4. There's also the not so little issue of the Liberal leadership. As referenced in that
Globe report last night, there are kinks to work out:
The party almost certainly would refuse to go into another election under Mr. Dion, with the likely result that the mantle of interim leadership would fall on Michael Ignatieff, who has the most support from the parliamentary caucus and influential backroom Liberals.
But that would upset supporters of MPs Bob Rae and Dominic LeBlanc, who are campaigning for the Liberal leadership and who were outraged Thursday when key Ignatieff organizer Steven MacKinnon used the proposed Harper legislation to send out an e-mail fundraising appeal for Mr. Ignatieff under the heading “Save Canada's Democracy – Stephen Harper is trying to undermine Canada's fair and open political system. Take action now!”
From the
CP, there's this:
Under the Liberal constitution, the party's national executive, in consultation with caucus, has emergency power to appoint a successor should the leader resign or die.
Ignatieff, who has the lion's share of caucus and executive support, would likely become leader if that route were followed.

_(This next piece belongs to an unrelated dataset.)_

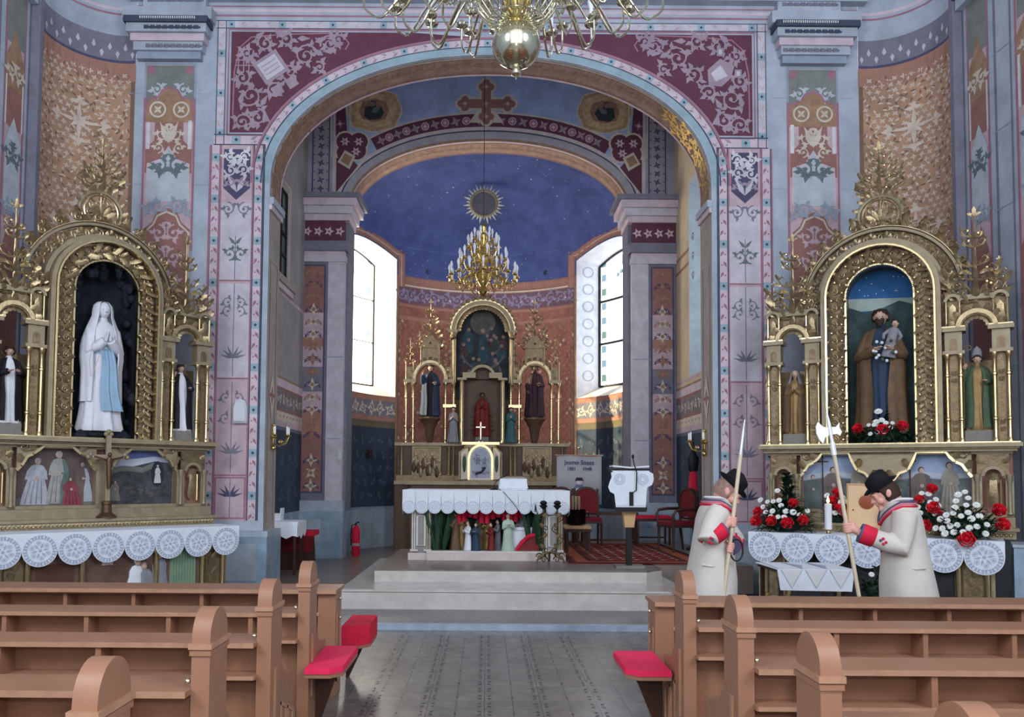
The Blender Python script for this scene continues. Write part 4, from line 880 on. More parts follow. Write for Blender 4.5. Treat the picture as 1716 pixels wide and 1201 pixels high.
def painted_figure(pp, x, z, h, w_, robe, flesh, hair, h0=3, mantle=None, lean=0.0, fold=None):   # a small robed figure in a painted scene
    B = [(-.5, 0), (-.46, .2), (-.36, .42), (-.28, .6), (-.33, .74), (-.22, .83), (-.08, .86), (.08, .86), (.22, .83), (.33, .74), (.28, .6), (.38, .42), (.48, .2), (.52, 0)]
    at = lambda a, c: (x+a*w_+lean*c*h, z+c*h)
    pp.poly([at(a, c) for a, c in B], robe, h0)
    if mantle: pp.poly([at(a, c) for a, c in ((.02, 0), (.55, .0), (.5, .3), (.36, .62), (.3, .8), (.12, .84), (.2, .6), (.05, .3))], mantle, h0+1)
    if fold:
        for k in range(4): pp.rib([at(-.34+.2*k, .02), at(-.26+.16*k, .3), at(-.16+.11*k, .58)], [w_*.05, w_*.03, w_*.012], fold, h0+2)
    pp.rib([at(-.28, .72), at(-.36, .56), at(-.02, .55)], [w_*.16, w_*.15, w_*.09], robe, h0+2); pp.rib([at(.28, .72), at(.36, .56), at(.06, .58)], [w_*.16, w_*.15, w_*.09], mantle or robe, h0+2)
    pp.disc(at(.03, .57), w_*.08, flesh, h0+3, 8)
    pp.disc(at(0, .935), h*.062, hair, h0+2, 12, h*.07); pp.disc(at(.02, .92), h*.048, flesh, h0+3, 12, h*.058)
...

Given that there is a leadership race in progress, this is going to be a tricky manoeuvre. As
Canwest reports, if Jean Chretien is involved, as they say, it looks like it's serious business. Personally, I'm not comfortable with installing one of them as the way to go. Would the situation constitute an emergency? Could a third party be chosen by the caucus to run a coalition until the leadership could be worked out? As a reader suggests, if there is an accord entered into with the other parties, for say, 2 years, then why would one of the candidates have to be installed right now? Wait a few months after a shortened leadership campaign, perhaps. I'm just not comfortable with obliterating the race in its entirety as a result of some agreement. Not a good precedent.
5. Other notes...
what the NY Times readers are reading about Harper's injection of the political financing question into the economic update and the prospect of a coalition government:
“It’s pure political gimmickry,” said C. E. S. Franks, a professor emeritus of political science at Queen’s University in Kingston, Ontario.
...
Professor Franks said that the comparative youth of the current Parliament could mean that the governor general, Michaëlle Jean, might turn to the opposition parties to form a government if the Conservative plan was defeated. The opposition would, he added, probably have to publicly sign a formal agreement to support any resulting government for a fixed period.
6. A startling
revelation from former Mulroney official, L. Ian MacDonald:
Had the Conservatives been returned with a majority in last month’s election they had every intention of cutting off public financing of political parties, and they would had the means and the muscle to do it over the howls of opposition protests. Now they’re doing so anyway, touting it as part of Ottawa tightening its spending in yesterday’s economic update. (emphasis added)
Every intention of doing so, despite this major public policy change not having been raised at all during the election. Just unbelievable. Well, actually
believable from this crowd. But quite the revelation.
7. And finally, this
Globe editorial that gets it right:
By destabilizing their own government, the Conservatives have placed Canada at a competitive disadvantage against other states. Through gratuitous partisanship, they have turned an economic crisis into a political one.
They should withdraw their cynical attempt to rewrite election rules and concentrate on what matters: the world economic crisis.